About the definition of chemical potential in the context of Density Functional Theory (DFT)

Question

I am preparing some slides on DFT.

The second Hohenberg-Kohn theorem states that the exact ground state electron density, $\rho(r)$, minimizes the Energy functional, E[$\rho$], subject to the constraint $\int \rho(r) dr - N =0$, being N the number of electrons.

So, we use Lagrange multipliers to find the solution:

$$\frac{\delta \{E[\rho]-\mu [\int \rho(r) dr - N]\}}{\delta \rho(r)}=0$$

Now, every textbook I have read states the Lagrange multiplier is:

$$\mu = \frac{\delta E}{\delta \rho(r)} $$

I do not understand that, because in my opinion it should be something like:

$$\mu = \frac{\delta E}{\delta ( \int \rho(r) dr - N)} $$

and I do not see a way to transform one denominator into another, or am I doing something wrong?

Thanks.

Answer 1

The first functional derivative can be rearranged to $$\frac{\delta E}{\delta \rho(r)}=\mu \frac{\delta}{\delta \rho(r)}\left(\int \rho(r)dr-N\right)\implies \mu =\frac{\delta E}{\delta \rho(r)}\Big/\frac{\delta}{\delta \rho(r)}\left(\int \rho(r)dr-N\right).$$

Were we working with the usual one-variable derivative, one could use the chain rule to formally 'cancel' the two denominators and obtain the stated result. But that property doesn't hold for the functional derivative, so that jump isn't valid.

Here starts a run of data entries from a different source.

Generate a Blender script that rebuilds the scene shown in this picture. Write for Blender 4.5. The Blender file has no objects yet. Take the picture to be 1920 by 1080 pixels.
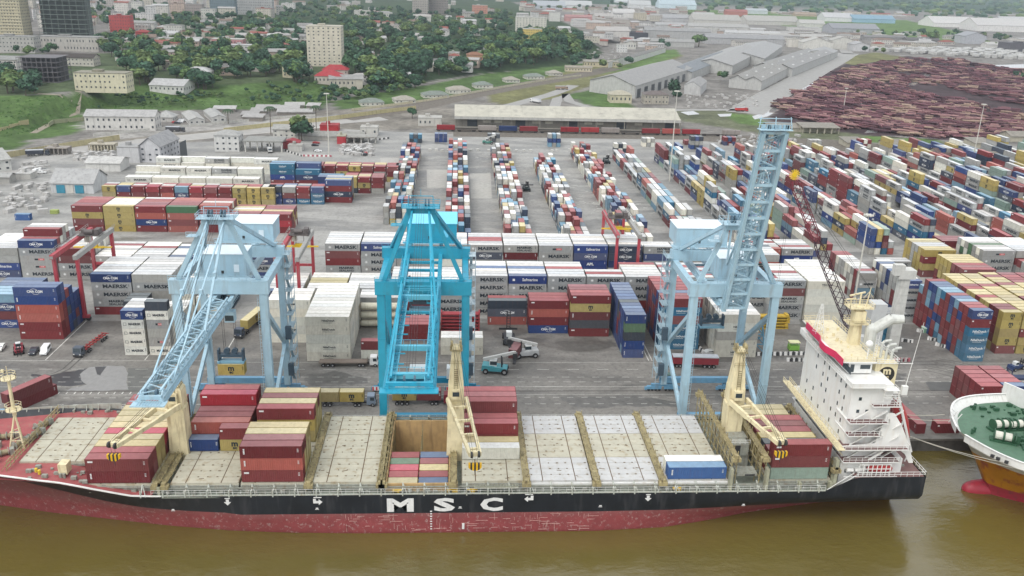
import bpy, math, random, colorsys
import numpy as np
from mathutils import Vector, Matrix
from mathutils.bvhtree import BVHTree
rnd = random.Random(7)
SC = bpy.context.scene
COL = SC.collection

# ------------------------------------------------------------------ camera, sky, sun, exposure
CF, CPITCH, CROLL, CYAW, CH = 1665.987, 0.344952549, 0.029243653, 0.067285094, 106.10115
def cam_axes():
    f = np.array([math.sin(CYAW)*math.cos(CPITCH), math.cos(CYAW)*math.cos(CPITCH), -math.sin(CPITCH)])
    r = np.array([math.cos(CYAW), -math.sin(CYAW), 0.]); u = np.cross(r, f)
    return math.cos(CROLL)*r+math.sin(CROLL)*u, -math.sin(CROLL)*r+math.cos(CROLL)*u, f
AR, AU, AF = cam_axes()
CAMP = np.array([0, 0, CH])
cd = bpy.data.cameras.new('camera'); cam = bpy.data.objects.new('camera', cd); COL.objects.link(cam)
cd.sensor_width = 36; cd.lens = CF/1920*36; cd.clip_start = 1; cd.clip_end = 60000
cam.matrix_world = Matrix(((AR[0], AU[0], -AF[0], 0), (AR[1], AU[1], -AF[1], 0), (AR[2], AU[2], -AF[2], CH), (0, 0, 0, 1)))
SC.camera = cam
SUN_EL, SUN_AZ = math.radians(52), math.radians(-140)     # azimuth measured from +y towards +x
world = bpy.data.worlds.new('World'); SC.world = world; world.use_nodes = True
wn = world.node_tree; bg = wn.nodes['Background']
sky = wn.nodes.new('ShaderNodeTexSky'); sky.sky_type = 'NISHITA'; sky.sun_disc = False
sky.sun_elevation = SUN_EL; sky.sun_rotation = SUN_AZ
sky.air_density = 1.0; sky.dust_density = 6.0; sky.ozone_density = 0.6; sky.altitude = 0
mixw = wn.nodes.new('ShaderNodeMix'); mixw.data_type = 'RGBA'; mixw.inputs[0].default_value = .72; mixw.inputs[7].default_value = (6.6, 6.85, 7.2, 1)   # the even cloud layer
hs = wn.nodes.new('ShaderNodeHueSaturation'); hs.inputs['Saturation'].default_value = 0.35
wn.links.new(sky.outputs[0], hs.inputs['Color']); wn.links.new(hs.outputs[0], mixw.inputs[6]); wn.links.new(mixw.outputs[2], bg.inputs['Color'])
bg.inputs['Strength'].default_value = 0.15
sd = bpy.data.lights.new('sun', 'SUN'); sd.energy = 0.9; sd.angle = math.radians(30); sd.color = (1, 0.97, 0.92)
sun = bpy.data.objects.new('sun', sd); COL.objects.link(sun)
sv = Vector((math.sin(SUN_AZ)*math.cos(SUN_EL), math.cos(SUN_AZ)*math.cos(SUN_EL), math.sin(SUN_EL)))
sun.rotation_euler = sv.to_track_quat('Z', 'Y').to_euler(); sun.location = (0, 0, 400)
SC.view_settings.view_transform = 'Standard'; SC.view_settings.look = 'None'
SC.view_settings.exposure = 0.42; SC.view_settings.gamma = 1.0; SC.view_settings.use_curve_mapping = False
SC.render.engine = 'CYCLES'
SC.cycles.max_bounces = 5; SC.cycles.diffuse_bounces = 2; SC.cycles.glossy_bounces = 2; SC.cycles.volume_bounces = 0
SC.cycles.transparent_max_bounces = 4; SC.cycles.use_denoising = True

def hit(px, py, z=0.0):
    """where the line of sight through a photo pixel meets the level z (survey of the photograph)"""
    d = (px-960)/CF*AR-(py-540)/CF*AU+AF; t = (z-CH)/d[2]; p = CAMP+t*d
    return float(p[0]), float(p[1])
def wall_hit(px, py, y):
    d = (px-960)/CF*AR-(py-540)/CF*AU+AF; p = CAMP+d*(y/d[1]); return float(p[0]), float(p[2])

# ------------------------------------------------------------------ materials
def lin(c):
    return tuple((v/12.92 if v <= .04045 else ((v+.055)/1.055)**2.4) for v in c)
MATS = {}
def mat(name, col=(.5, .5, .5), rough=.6, metal=0., vary=.12, scale=.6, stain=None, stain_amt=.0, bump=0., bscale=8., obj=False, attr=None, spec=.4, extra=None):
    if name in MATS: return MATS[name]
    m = bpy.data.materials.new(name); m.use_nodes = True; nt = m.node_tree; N = nt.nodes; L = nt.links
    b = N['Principled BSDF']; b.inputs['Roughness'].default_value = rough; b.inputs['Metallic'].default_value = metal
    b.inputs['Specular IOR Level'].default_value = spec
    geo = N.new('ShaderNodeNewGeometry')
    if obj:
        oi = N.new('ShaderNodeObjectInfo'); src = oi.outputs['Color']
    elif attr:
        at = N.new('ShaderNodeAttribute'); at.attribute_name = attr; src = at.outputs['Color']
    else:
        rgb = N.new('ShaderNodeRGB'); rgb.outputs[0].default_value = (*col, 1); src = rgb.outputs[0]
    n1 = N.new('ShaderNodeTexNoise'); n1.inputs['Scale'].default_value = scale; n1.inputs['Detail'].default_value = 5
    n1.inputs['Roughness'].default_value = .65
    L.new(geo.outputs['Position'], n1.inputs['Vector'])
    mr = N.new('ShaderNodeMapRange'); mr.inputs['From Min'].default_value = .3; mr.inputs['From Max'].default_value = .7
    mr.inputs['To Min'].default_value = 1-vary; mr.inputs['To Max'].default_value = 1+vary
    L.new(n1.outputs['Fac'], mr.inputs['Value'])
    mul = N.new('ShaderNodeVectorMath'); mul.operation = 'SCALE'
    L.new(src, mul.inputs[0]); L.new(mr.outputs[0], mul.inputs['Scale']); out = mul.outputs[0]
    if stain is not None:
        mp = N.new('ShaderNodeMapping'); mp.inputs['Scale'].default_value = (1.3, 1.3, .22)
        L.new(geo.outputs['Position'], mp.inputs['Vector'])
        n2 = N.new('ShaderNodeTexNoise'); n2.inputs['Scale'].default_value = scale*1.7; n2.inputs['Detail'].default_value = 6
        L.new(mp.outputs[0], n2.inputs['Vector'])
        r2 = N.new('ShaderNodeMapRange'); r2.inputs['From Min'].default_value = .52; r2.inputs['From Max'].default_value = .72
        r2.inputs['To Max'].default_value = stain_amt; L.new(n2.outputs['Fac'], r2.inputs['Value'])
        mx = N.new('ShaderNodeMix'); mx.data_type = 'RGBA'; mx.inputs[7].default_value = (*stain, 1)
        L.new(r2.outputs[0], mx.inputs[0]); L.new(out, mx.inputs[6]); out = mx.outputs[2]
    if extra: out = extra(nt, out, geo)
    L.new(out, b.inputs['Base Color'])
    if bump:
        n3 = N.new('ShaderNodeTexNoise'); n3.inputs['Scale'].default_value = bscale; n3.inputs['Detail'].default_value = 4
        L.new(geo.outputs['Position'], n3.inputs['Vector'])
        bp = N.new('ShaderNodeBump'); bp.inputs['Strength'].default_value = 1.0; bp.inputs['Distance'].default_value = bump
        L.new(n3.outputs['Fac'], bp.inputs['Height']); L.new(bp.outputs[0], b.inputs['Normal'])
    MATS[name] = m; return m
def C255(r, g, b): return lin((r/255, g/255, b/255))

# ------------------------------------------------------------------ mesh helpers
class MB:
    def __init__(s): s.v = []; s.f = []; s.m = []
    def add(s, vs, fs, m=0):
        o = len(s.v); s.v += [tuple(map(float, p)) for p in vs]; s.f += [tuple(i+o for i in f) for f in fs]; s.m += [m]*len(fs); return s
    def bx(s, x0, x1, y0, y1, z0, z1, m=0):
        return s.add([(x0,y0,z0),(x1,y0,z0),(x1,y1,z0),(x0,y1,z0),(x0,y0,z1),(x1,y0,z1),(x1,y1,z1),(x0,y1,z1)],
                     [(3,2,1,0),(4,5,6,7),(0,1,5,4),(1,2,6,5),(2,3,7,6),(3,0,4,7)], m)
    def box(s, c, d, rz=0, m=0):
        ca, sa = math.cos(rz), math.sin(rz); vs = []
        for z in (-.5, .5):
            for x, y in ((-.5,-.5),(.5,-.5),(.5,.5),(-.5,.5)):
                X, Y = x*d[0], y*d[1]; vs.append((c[0]+X*ca-Y*sa, c[1]+X*sa+Y*ca, c[2]+z*d[2]))
        return s.add(vs, [(3,2,1,0),(4,5,6,7),(0,1,5,4),(1,2,6,5),(2,3,7,6),(3,0,4,7)], m)
    def beam(s, p, q, w, h=None, m=0):
        h = h or w; p = Vector(p); q = Vector(q); d = (q-p)
        if d.length < 1e-6: return s
        d.normalize(); up = Vector((0, 0, 1)) if abs(d.z) < .95 else Vector((0, 1, 0))
        a = d.cross(up).normalized(); b = a.cross(d).normalized(); vs = []
        for e in (p, q):
            for i, j in ((-.5,-.5),(.5,-.5),(.5,.5),(-.5,.5)): vs.append(e+a*w*i+b*h*j)
        return s.add(vs, [(3,2,1,0),(4,5,6,7),(0,1,5,4),(1,2,6,5),(2,3,7,6),(3,0,4,7)], m)
    def tube(s, p, q, r, n=6, r2=None, m=0):
        r2 = r if r2 is None else r2; p = Vector(p); q = Vector(q); d = (q-p)
        if d.length < 1e-6: return s
        d.normalize(); up = Vector((0, 0, 1)) if abs(d.z) < .95 else Vector((0, 1, 0))
        a = d.cross(up).normalized(); b = a.cross(d).normalized(); vs = []
        for e, rr in ((p, r), (q, r2)):
            for i in range(n):
                t = 2*math.pi*i/n; vs.append(e+a*math.cos(t)*rr+b*math.sin(t)*rr)
        fs = [(i, (i+1)%n, n+(i+1)%n, n+i) for i in range(n)]+[tuple(range(n))[::-1], tuple(range(n, 2*n))]
        return s.add(vs, fs, m)
    def path(s, pts, r, n=5, m=0):
        for a, b in zip(pts, pts[1:]): s.tube(a, b, r, n, m=m)
        return s
    def poly(s, pts, z0, z1, m=0):
        n = len(pts)
        return s.add([(x, y, z0) for x, y in pts]+[(x, y, z1) for x, y in pts],
                     [tuple(range(n))[::-1], tuple(range(n, 2*n))]+[(i, (i+1)%n, n+(i+1)%n, n+i) for i in range(n)], m)
    def prism_y(s, prof, y0, y1, m=0):     # profile in x,z swept along y
        n = len(prof)
        return s.add([(x, y0, z) for x, z in prof]+[(x, y1, z) for x, z in prof],
                     [tuple(range(n)), tuple(range(n, 2*n))[::-1]]+[((i+1)%n, i, n+i, n+(i+1)%n) for i in range(n)], m)
    def prism_x(s, prof, x0, x1, m=0):     # profile in y,z swept along x
        n = len(prof)
        return s.add([(x0, y, z) for y, z in prof]+[(x1, y, z) for y, z in prof],
                     [tuple(range(n))[::-1], tuple(range(n, 2*n))]+[(i, (i+1)%n, n+(i+1)%n, n+i) for i in range(n)], m)
    def sphere(s, c, r, n=8, k=5, sz=1., m=0):
        vs = [(c[0], c[1], c[2]-r*sz)]
        for j in range(1, k):
            ph = -math.pi/2+math.pi*j/k
            for i in range(n):
                t = 2*math.pi*i/n; vs.append((c[0]+r*math.cos(ph)*math.cos(t), c[1]+r*math.cos(ph)*math.sin(t), c[2]+r*sz*math.sin(ph)))
        vs.append((c[0], c[1], c[2]+r*sz)); fs = []
        for i in range(n): fs.append((0, 1+(i+1)%n, 1+i))
        for j in range(k-2):
            for i in range(n):
                a = 1+j*n+i; b = 1+j*n+(i+1)%n; fs.append((a, b, b+n, a+n))
        t = len(vs)-1
        for i in range(n): fs.append((t, 1+(k-2)*n+i, 1+(k-2)*n+(i+1)%n))
        return s.add(vs, fs, m)
    def rail(s, pts, h=1.1, r=.05, step=2.0, n=4, mid=True, closed=False, m=0):
        pts = [Vector(p) for p in pts]
        if closed: pts.append(pts[0])
        for a, b in zip(pts, pts[1:]):
            L = (b-a).length; k = max(1, int(round(L/step)))
            for zz in ((h, h*.5) if mid else (h,)): s.beam(a+Vector((0,0,zz)), b+Vector((0,0,zz)), r*1.6)
            for i in range(k+1):
                p = a.lerp(b, i/k); s.beam(p, p+Vector((0, 0, h)), r*1.4)
        return s
    def mesh(s, name, mats, smooth=False):
        me = bpy.data.meshes.new(name); me.from_pydata(s.v, [], s.f)
        for mm in (mats if isinstance(mats, (list, tuple)) else [mats]): me.materials.append(mm)
        if any(s.m): me.polygons.foreach_set('material_index', s.m)
        if smooth: me.polygons.foreach_set('use_smooth', [True]*len(s.f))
        me.update(); return me
    def build(s, name, mats, parent=None, label=None, kind=None, smooth=False, loc=None):
        o = bpy.data.objects.new(name, s.mesh(name, mats, smooth)); COL.objects.link(o)
        if parent: o.parent = parent
        if loc is not None: o.location = loc
        if label: o['label'] = label
        if kind: o['kind'] = kind
        return o
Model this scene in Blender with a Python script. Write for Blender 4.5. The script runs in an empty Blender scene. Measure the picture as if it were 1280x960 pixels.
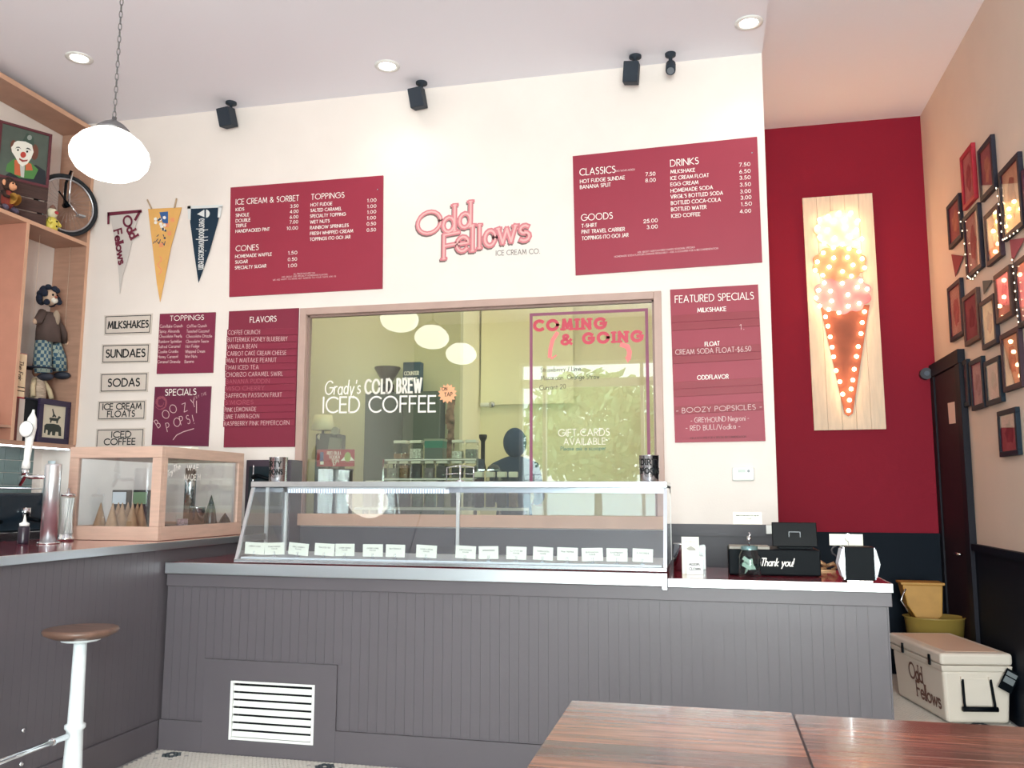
import bpy, bmesh, math, random
from mathutils import Vector, Matrix
import numpy as np
random.seed(7)
S = bpy.context.scene
COL = S.collection
PI = math.pi
# ------------------------------------------------------------------ camera
F_PX, YAW, PITCH, ROLL, CAM_H = 1079.63, 0.224395, 0.127054, 0.0030079, 1.5
cy_, sy_, cp_, sp_ = math.cos(YAW), math.sin(YAW), math.cos(PITCH), math.sin(PITCH)
FWD = Vector((-sy_*cp_, cy_*cp_, sp_)); RT = Vector((cy_, sy_, 0)); UP = RT.cross(FWD)
RT2 = RT*math.cos(ROLL)+UP*math.sin(ROLL); UP2 = UP*math.cos(ROLL)-RT*math.sin(ROLL)
cam_d = bpy.data.cameras.new('camera'); cam = bpy.data.objects.new('camera', cam_d); COL.objects.link(cam)
cam_d.sensor_width = 36; cam_d.lens = F_PX/1280*36; cam_d.clip_start = .05
m = Matrix.Identity(4)
for i in range(3):
    m[i][0] = RT2[i]; m[i][1] = UP2[i]; m[i][2] = -FWD[i]
m[2][3] = CAM_H
cam.matrix_world = m
S.camera = cam
# ------------------------------------------------------------------ world, view, lights
W = bpy.data.worlds.new('world'); S.world = W; W.use_nodes = True
WB = W.node_tree.nodes['Background']
WB.inputs[0].default_value = (.90, .94, 1, 1); WB.inputs[1].default_value = 4.2
S.view_settings.view_transform = 'Standard'; S.view_settings.look = 'None'
S.view_settings.gamma = 1; S.view_settings.exposure = 0.36; S.view_settings.use_curve_mapping = False
PENDANT_E, BULB_E, SPOT_W, DAYLIGHT_W, KITCHEN_E = 3.2, 14.0, 8.0, 600.0, 13.0
def lamp(name, kind, loc, power, color, rot=(0, 0, 0), **k):
    d = bpy.data.lights.new(name, kind); d.energy = power; d.color = color
    for a, v in k.items(): setattr(d, a, v)
    o = bpy.data.objects.new(name, d); COL.objects.link(o); o.location = loc; o.rotation_euler = rot
    return o
# daylight falling through the right-hand shop-front opening (as wide and high as its glass)
lamp('shopfront_daylight', 'AREA', (.66, -3.3, 2.05), DAYLIGHT_W, (1, .975, .975), (PI/2, 0, 0), shape='RECTANGLE', size=2.5, size_y=3.5)

def at(px, py, ax, v):
    "point where the view ray of photo pixel meets the plane <axis>=v"
    d = FWD*F_PX + RT2*(px-640) - UP2*(py-480)
    t = (v-(CAM_H if ax == 2 else 0))/d[ax]
    return Vector((0, 0, CAM_H))+d*t
# ------------------------------------------------------------------ materials
def lin(c):
    c = c/255
    return c/12.92 if c <= .04045 else ((c+.055)/1.055)**2.4
def RGB(r, g, b): return (lin(r), lin(g), lin(b), 1)
MATS = {}
def mat(name, col, rough=.55, metal=0, var=0, vs=8, bump=0, bs=60, emit=0, coat=0, stretch=None, spec=None):
    if name in MATS: return MATS[name]
    M = bpy.data.materials.new(name); M.use_nodes = True; nt = M.node_tree; N = nt.nodes; L = nt.links
    b = N['Principled BSDF']; c = RGB(*col)
    b.inputs['Base Color'].default_value = c; b.inputs['Roughness'].default_value = rough; b.inputs['Metallic'].default_value = metal
    if coat: b.inputs['Coat Weight'].default_value = coat; b.inputs['Coat Roughness'].default_value = .08
    if spec is not None: b.inputs['Specular IOR Level'].default_value = spec
    if emit: b.inputs['Emission Color'].default_value = c; b.inputs['Emission Strength'].default_value = emit
    if var or bump:
        tc = N.new('ShaderNodeTexCoord'); mp = N.new('ShaderNodeMapping'); L.new(tc.outputs['Object'], mp.inputs[0])
        if stretch: mp.inputs['Scale'].default_value = stretch
    if var:
        n = N.new('ShaderNodeTexNoise'); n.inputs['Scale'].default_value = vs; n.inputs['Detail'].default_value = 5
        r = N.new('ShaderNodeValToRGB'); e = r.color_ramp.elements
        e[0].position = .3; e[1].position = .7
        e[0].color = tuple(max(0, x*(1-var)) for x in c[:3])+(1,); e[1].color = tuple(min(1, x*(1+var)) for x in c[:3])+(1,)
        L.new(mp.outputs[0], n.inputs['Vector']); L.new(n.outputs['Fac'], r.inputs[0]); L.new(r.outputs[0], b.inputs['Base Color'])
    if bump:
        n2 = N.new('ShaderNodeTexNoise'); n2.inputs['Scale'].default_value = bs; bp = N.new('ShaderNodeBump')
        bp.inputs['Strength'].default_value = bump; bp.inputs['Distance'].default_value = .004
        L.new(mp.outputs[0], n2.inputs['Vector']); L.new(n2.outputs['Fac'], bp.inputs['Height']); L.new(bp.outputs[0], b.inputs['Normal'])
    MATS[name] = M; return M
def glass(name, tint=(235, 245, 243), ior=1.45, rough=0.0, extra=0.0):
    if name in MATS: return MATS[name]
    M = bpy.data.materials.new(name); M.use_nodes = True; nt = M.node_tree; N = nt.nodes; L = nt.links
    N.remove(N['Principled BSDF']); out = N['Material Output']
    t = N.new('ShaderNodeBsdfTransparent'); t.inputs[0].default_value = RGB(*tint)
    g = N.new('ShaderNodeBsdfGlossy'); g.inputs['Roughness'].default_value = rough; g.inputs['Color'].default_value = (1, 1, 1, 1)
    f = N.new('ShaderNodeFresnel'); ge = N.new('ShaderNodeNewGeometry'); mm = N.new('ShaderNodeMath'); mm.operation = 'MULTIPLY_ADD'
    mm.inputs[1].default_value = 1/ior-ior; mm.inputs[2].default_value = ior   # thin pane: same reflection from both faces
    L.new(ge.outputs['Backfacing'], mm.inputs[0]); L.new(mm.outputs[0], f.inputs[0])
    mx = N.new('ShaderNodeMixShader')
    if extra:
        a = N.new('ShaderNodeMath'); a.operation = 'ADD'; a.inputs[1].default_value = extra
        L.new(f.outputs[0], a.inputs[0]); L.new(a.outputs[0], mx.inputs[0])
    else: L.new(f.outputs[0], mx.inputs[0])
    L.new(t.outputs[0], mx.inputs[1]); L.new(g.outputs[0], mx.inputs[2]); L.new(mx.outputs[0], out.inputs[0])
    MATS[name] = M; return M
def checker(name, c1, c2, scale):
    M = mat(name, c1, .8); nt = M.node_tree; N = nt.nodes; L = nt.links
    tc = N.new('ShaderNodeTexCoord'); ck = N.new('ShaderNodeTexChecker'); ck.inputs['Scale'].default_value = scale
    ck.inputs[1].default_value = RGB(*c1); ck.inputs[2].default_value = RGB(*c2)
    L.new(tc.outputs['Object'], ck.inputs[0]); L.new(ck.outputs[0], N['Principled BSDF'].inputs['Base Color']); return M
wall_white = mat('wall_white', (238, 227, 221), .7, var=.02, vs=3, bump=.15, bs=90)
ceil_m = mat('ceiling_paint', (243, 240, 248), .8, bump=.1, bs=40)
wall_cream = mat('wall_cream', (224, 206, 192), .7, bump=.3, bs=120, var=.03, vs=2)
red_paint = mat('red_paint', (140, 24, 46), .7, spec=.2, bump=.2, bs=90)
dado_m = mat('dado_paint', (72, 70, 78), .5)
dado_dark = mat('dado_dark', (5, 18, 32), .6, spec=.15)
grey_paint = mat('grey_counter_paint', (93, 87, 93), .42, var=.03, vs=4, bump=.08, bs=50)
grey_groove = mat('grey_groove', (74, 74, 86), .6)
alu = mat('brushed_aluminium', (205, 208, 214), .28, 1, bump=.1, bs=200, stretch=(1, 30, 30))
steel = mat('stainless_steel', (200, 203, 208), .18, 1)
chrome = mat('chrome', (230, 232, 236), .06, 1)
laminate = mat('red_laminate', (140, 34, 50), .12, coat=.6, var=.06, vs=20)
birch = mat('birch_plywood', (204, 170, 154), .5, var=.08, vs=6, stretch=(1, 1, 8), bump=.1)
birch_in = mat('birch_inner', (186, 142, 124), .6, var=.08, vs=6, stretch=(1, 1, 8))
shelf_wood = mat('shelf_ply', (178, 138, 118), .55, var=.10, vs=5, stretch=(1, 1, 7), bump=.1)
shelf_edge = mat('shelf_edge', (214, 168, 140), .5, var=.05)
window_wood = mat('window_frame_wood', (188, 158, 148), .5, var=.06, vs=6)
sign_red = mat('sign_red', (152, 38, 62), .5, var=.03, vs=2)
slat_red = mat('slat_red', (140, 28, 48), .5)
white_print = mat('white_print', (250, 244, 238), .6)
chalk = mat('chalk_marker', (222, 190, 190), .8)
chalk_dim = mat('chalk_marker_faded', (176, 96, 110), .8)
black_print = mat('black_print', (16, 20, 24), .7)
cream_sign = mat('cream_sign', (216, 203, 194), .6)
white_pl = mat('white_plastic', (238, 238, 236), .35)
white_card = mat('white_card', (245, 243, 228), .7)
black_pl = mat('black_plastic', (3, 9, 16), .55, spec=.12)
black_soft = mat('black_soft', (12, 17, 25), .8)
navy = mat('navy_felt', (22, 46, 66), .9)
glass_win = glass('window_glass', (240, 246, 240), 1.5, extra=.05)
glass_case = glass('case_glass', (246, 249, 251), 1.5, extra=.03)
glass_thin = glass('jar_glass', (246, 250, 249), 1.35)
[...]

That being the case, the above form will agree with the textbook result if $\dfrac{\delta}{\delta \rho(r)}\left[\int \rho(r)dr-N\right]=1$. This is readily verified using the usual formula for such a functional derivative (see here).

Answer 2

$\delta E = \int \frac{\delta E}{\delta\rho(r)}\delta\rho(r) dr$, while $\mu\,\delta\int \rho(r) dr = \int \mu\,{\delta\rho(r)}dr$. The condition that these two integrals are equal for any variation $\delta\rho(r)$ implies that the coefficients of $\delta\rho(r)$ must be equal, i.e., $\frac{\delta E}{\delta\rho(r)}=\mu$.